Monday, December 20, 2010

Congratulations

I can’t believe it but it has already been a month. Insanity.

Over the last 4 weeks I have gotten to know some of the students well and some of them have shared their story with me. Time and time again, with each conversation, each class and each experience I have had my perspective and worldview shattered only to be rebuilt more humbly than before. More and more I am realizing that we have all won the lottery. We live lives and have opportunities available to so so few. I have lived a life of enormous privilege, rich blessings and the gift to be able pursue my own dreams.

It is a gift.

I have taken for granted the fact that as soon as highschool was done the obvious next steps are more education: whether university, college or training in the trades. These are the choices we get to make.

Our choices are not limited.

Our future is not limited.

We live in a country where parents can tell their children that “they can be anything if they work hard” and, for the majority, it is true.

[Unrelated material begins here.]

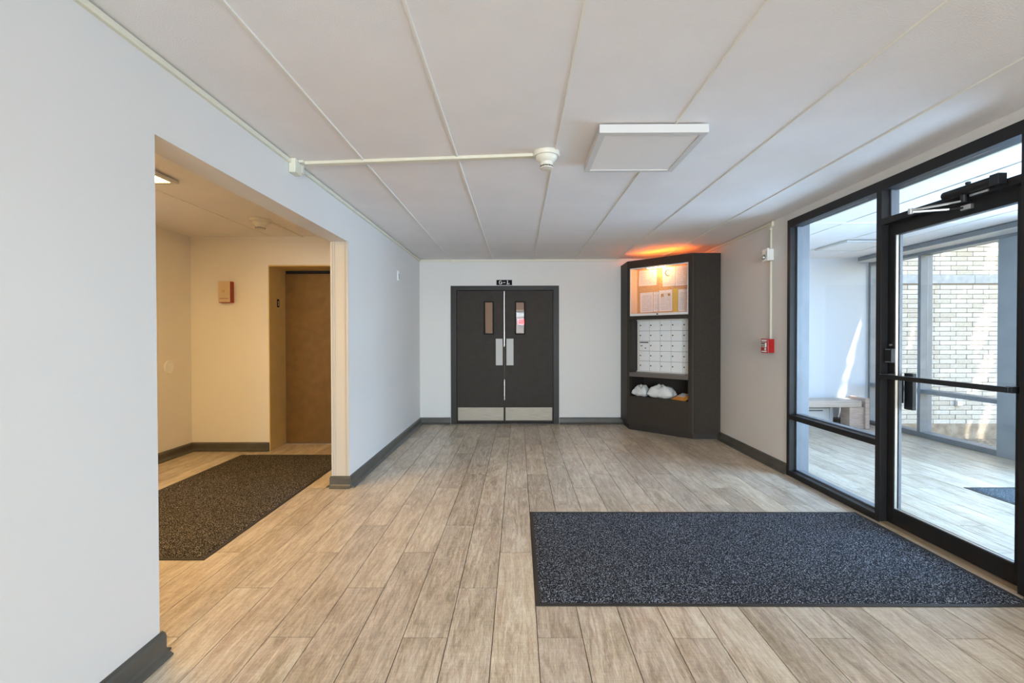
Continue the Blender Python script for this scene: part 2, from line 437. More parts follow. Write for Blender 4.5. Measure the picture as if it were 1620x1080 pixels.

This is not true of all countries and all people. In fact, I inputed the average income for an “unattached individual” Canadian (which is $28,500) on http://www.globalrichlist.com/, and found that if you have that income you are in the top 9.7% of the entire world.

The world.

Everyone.

The more insane stat is that if you have a family income of $74,600 you are in the top 0.87% of the world. That means that 99.13% of the world has less.

The students I teach do not have choices I take for granted. They can work harder, longer and with more tenacity and never see the opportunities and options I have come to expect. Other than the school and the dorm there is virtually nowhere they can go safely. To travel to a football match we had to take the backroads to avoid suspicion. These kids, most of them my peers, have so few options. Some can’t go home, others don’t have a home anymore.

The part that blows my mind is that the students continue to hold on and hope.

Hope for a free Burma.

Hope for the small chance of a university education.

Hope for a future where they can travel freely.

I don’t write this to elicit feelings of guilt for the abundance we have, but rather to spark a fire in all of us to act. To give to those around us in our world who have less.

On Saturday night I had a movie night with some of the students and we watched one of my favourite movies of all time: Kingdom of Heaven. The movie starts and ends with the quote:

"What man is a man who does not make the world better?"

Although there is no snow, or shopping mall Santa’s or consumer culture telling me what to buy to make me and my family "happy", I strangely feel more blessed than I have ever felt during any other Christmas.

I won the lottery. I was born in Canada. I am healthy, have a family and friends I love and who love me and I have the privilege to dream big dreams.